Coursey joined us to update us on his city’s recovery efforts.

Chris Coursey: What we’ve discovered about this particular disaster, and I suspect it’s true of all disasters, is that once we solve one problem and turn the page, we find several more. The first rain that we received after the fire exposed a lot of damaged underground storm-water infrastructure. We had plastic pipes underground that burned up the line. So when it started raining, we had problems with that runoff. We did have a couple of sinkholes. But more on the human scale, people didn’t just lose their homes; a lot of people lost their jobs. We had two major hotels burned down. We had a Kmart burn to the ground. There were a lot of jobs lost.

Kimberly Adams: What is your recovery looking like so far?

Coursey: It’s going along well. We have spent a lot of time cleaning up debris. We’ve lost more than 5 percent of our housing stock in Santa Rosa; more than 5,000 houses in Sonoma County. We’re also looking toward the future, not just toward rebuilding the 5,000 houses that we lost, but adding housing, because we had a housing crisis before the fire, and we’ll be facing one after it as well.

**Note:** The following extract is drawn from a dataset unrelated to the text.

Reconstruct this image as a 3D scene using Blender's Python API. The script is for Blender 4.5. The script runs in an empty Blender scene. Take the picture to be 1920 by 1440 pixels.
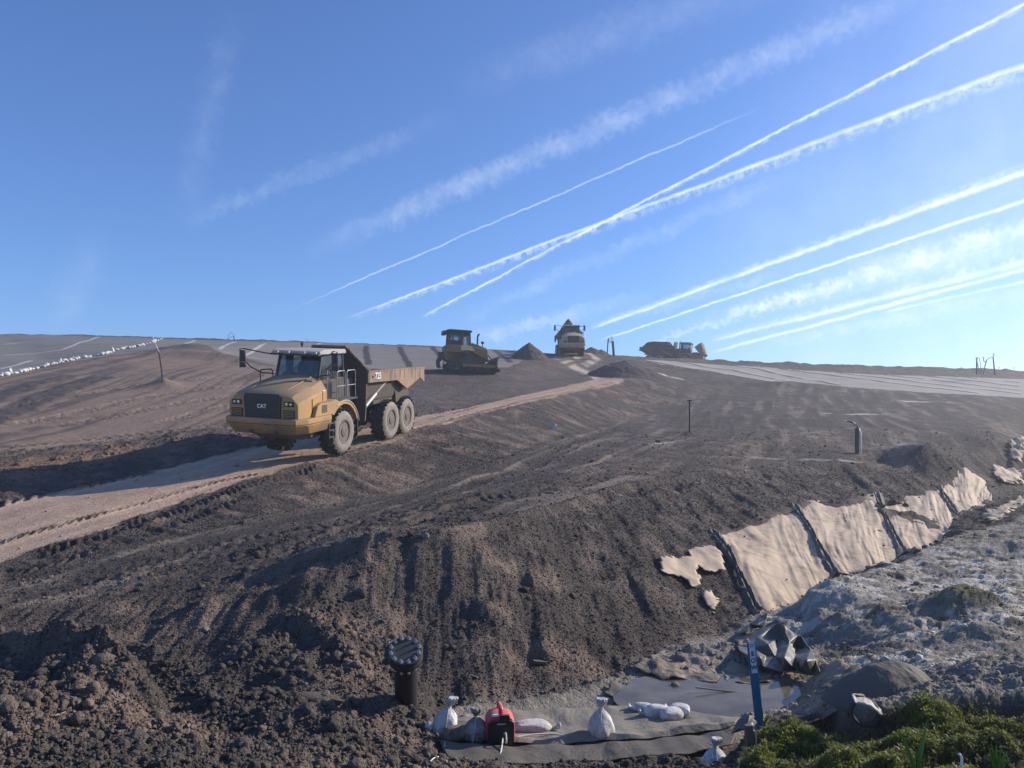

Adams: Are there enough workers to do everything that needs to be done to help your area recover?

Coursey: Well, that’s to be determined. We had, you know, pretty full employment before the fire started. Some industries had a hard time attracting employees, and the construction industry was one of those. There will be a lot of work. We expect a lot of workers to be coming here to do that work. That creates additional housing challenges for us. But we’re working on those as well.

Adams: And as you think about rebuilding and think about the future, are you thinking about planning for future fires?

Coursey: Of course. We live in a state where wildfires are a fact of life. What’s different about this wildfire is that it happened inside a city. When the fire came down into town, jumped across a six-lane freeway and burned into a suburban neighborhood, I think that it created a new paradigm for what we think of as the wildland-urban interface. We have to think about rebuilding smarter, about making homes more fireproof, about all kinds of ways to prepare for fires in the future.

Adams: Mayor, who’s paying for all of this rebuilding?

Coursey: Well, taxpayers are paying for it. Insurance companies are paying for it. Individual homeowners will be paying for it. Our property tax will take a big hit. We rely on sales tax quite a bit. So every person who isn’t around shopping and dining out and those kind of things is a loss to our tax coffers. This is an expensive fire, and we’re going to be paying for it for a long time.